Nach Auffassung einiger Wissenschaftsorganisationen ist es müßig, über eine Definition für Gentechnik zu streiten. "Schon Gentechnik, aber trotzdem kein Problem", erklärten etwa sinngemäß die Verbände Leopoldina, Acatech und die Union der Deutschen Akademien der Wissenschaften in einer gemeinsamen Stellungnahme im Frühjahr. Sollten die mit neuen Methoden hergestellten Sorten unter das Gentechnikgesetz fallen, zeige dies, dass der an das Züchtungsverfahren anknüpfende Regelungsansatz verfehlt sei. Die Eigenschaften einer neuen Sorte sollten im Mittelpunkt der Diskussion stehen und nicht die Methode, mit der sie erzeugt wurde. Umwelt- und Gesundheitsrisiken müssten wie bei jeder anderen neuen Pflanze getestet werden.

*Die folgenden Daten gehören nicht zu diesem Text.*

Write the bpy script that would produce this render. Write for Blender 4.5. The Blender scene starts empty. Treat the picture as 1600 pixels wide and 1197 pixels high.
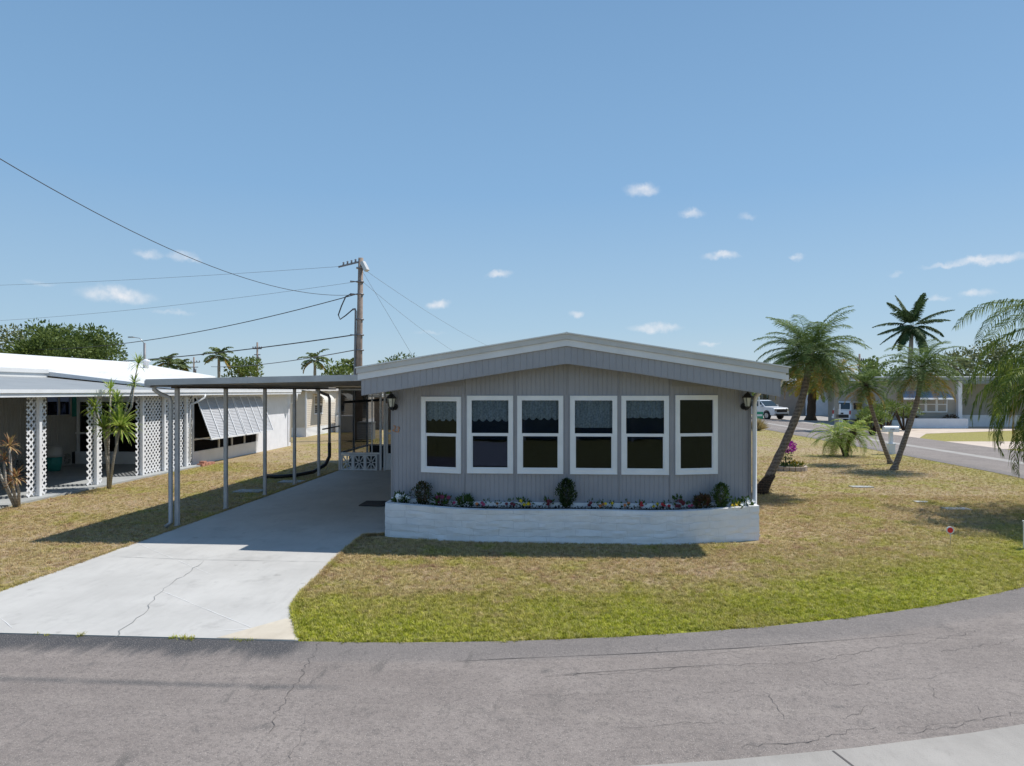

Die EU-Kommission hat angekündigt, sich noch in diesem Jahr zum juristischen Status der neuen Verfahren zu äußern und endlich Klarheit zu schaffen. Mit Anbaugenehmigungen für Cibus-Raps und ähnlich hergestellten Sorten solle man sich lieber gedulden, schrieb die Kommission im Sommer an alle Mitgliedsstaaten. Vorsorglich.